31 October 2009

Does striking work?

Clearly the unions say it does and the companies involves strenuously argue the opposite.

Many years ago, I was involved in a heated debate with a friend who was of the opinion that bus drivers were perfectly entitled to strike if they wished, so long as they acknowledged that they'd never, ever win. His reasoning was based on the fact that the first time a bus company's local management gave in to their workforce, credence to other depots' drivers would be given, who'd also start to ask for that little bit more (at least to the level achieved by the first, victorious depot) and would strike if they didn't get it. Consequently, large bus companies - specifically involved in our dispute was one of the 'big five' - would never give in as this would be a sign of weakness.

But what makes workers return to work following a strike? Clearly one side has given more than the other, though 'spinned' outcomes to the local media will put pay to this ever being admitted, yet think of all the times you've heard of bus, coach and train company employees manning the picket lines. They're not still out there now, so did the unions win or the companies?

In South Yorkshire, the dominant operator, First, is in a bit of bother with its workforce. Strike action by drivers at its Sheffield depot took place on 25 & 26 October and is planned to reoccur again today. Planned strikes at Doncaster and Rotherham were halted after additional ground was gained by Unite, the union involved in negotiations.

Initially, a 2.5% pay rise was offered to the entire First South Yorkshire workforce, though was unanimously rejected. A revised offer of 3% was made, to commence in 2010; a free pass for a nominated child of each employee; a £100 shopping voucher; and a financial settlement regarding a dispute concerning accrued holiday pay.

It's worth pointing out that none of the above was included in First's original offer to its workforce. We understand, from contacts employed in the organisation there, that initially a 'no strings' offer of 2.5% was made. Many would argue that this was far better than that received by other bus companies in the country at this moment in time. Unite's members in South Yorkshire want to see their pay rival that of First's sister depots in West Yorkshire, specifically Leeds and Bradford.

Proving membership of a trade union has been beneficial for First's employees in South Yorkshire, it was Unite's stewards who brokered the increased offer by First and we understand nothing has been given away by the workforce in return, save a small delay to the implementation of the proposed 3% pay rise. First can easily 'lose' shopping vouchers and free child passes in its system, as they won't be shown allocated against its wage budget, so will find favour with its balance sheet. The union will claim it has forced the UK's largest transport provider to increase its pay offer by 0.5% to almost treble what the Police were offered recently.

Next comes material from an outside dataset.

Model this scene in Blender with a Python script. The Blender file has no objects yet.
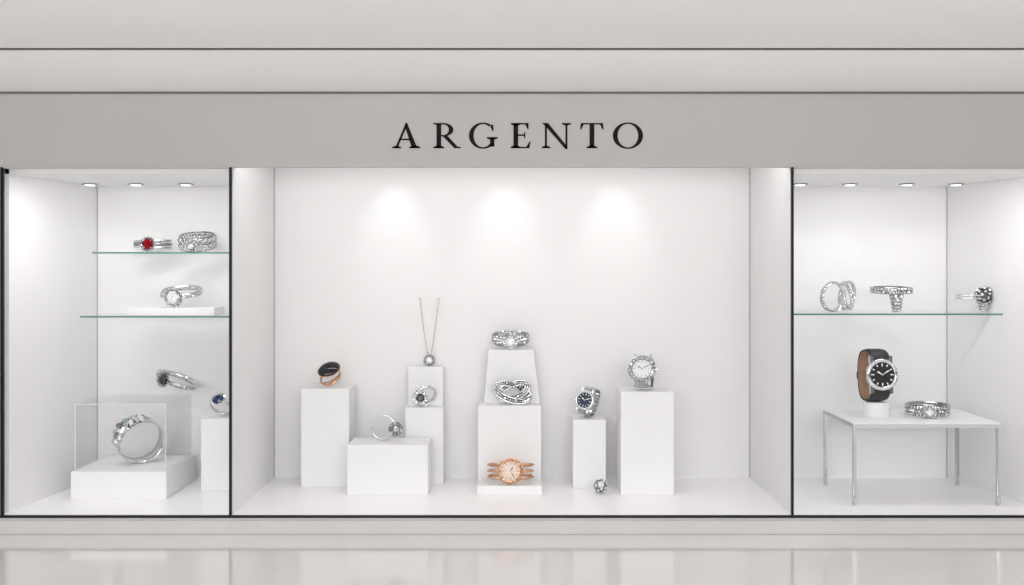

Sir Moir Lockhead will be all too aware of the solidarity within his workforce in South Yorkshire. There are many pockets of militancy all over the country, that are deep-rooted and have the potential for lengthy periods of action taken. Sheffield is one of these locations, hence why this depot continues to strike, though latterly as a result of a grievance over disciplinary matters. First's drivers in Bolton, Wigan and Bury have been on strike for eight consecutive Mondays, after being offered a pay increase of 0.5% immediately and 2.25% next year. Competition from a major competitor is not as prominent in the north west as it is in South Yorkshire, with Stagecoach making significant inroads at First's expense. This will also feature strongly in the decision to offer First South Yorkshire drivers a 3% pay rise.

Clearly, my friend's opinion that strike action will never succeed is wrong. In the case of Rotherham and Doncaster, only the threat of action has seen their offer increase by 0.5% and a raft of add-ons that will have a real financial benefit to them. Save the disciplinary matter in Sheffield, and the implication is that calm would have descended on the streets of South Yorkshire by now. At the same time, First has managed to substantially increase the offer made to its drivers and done so in a manner that won't be detrimental to its balance sheet.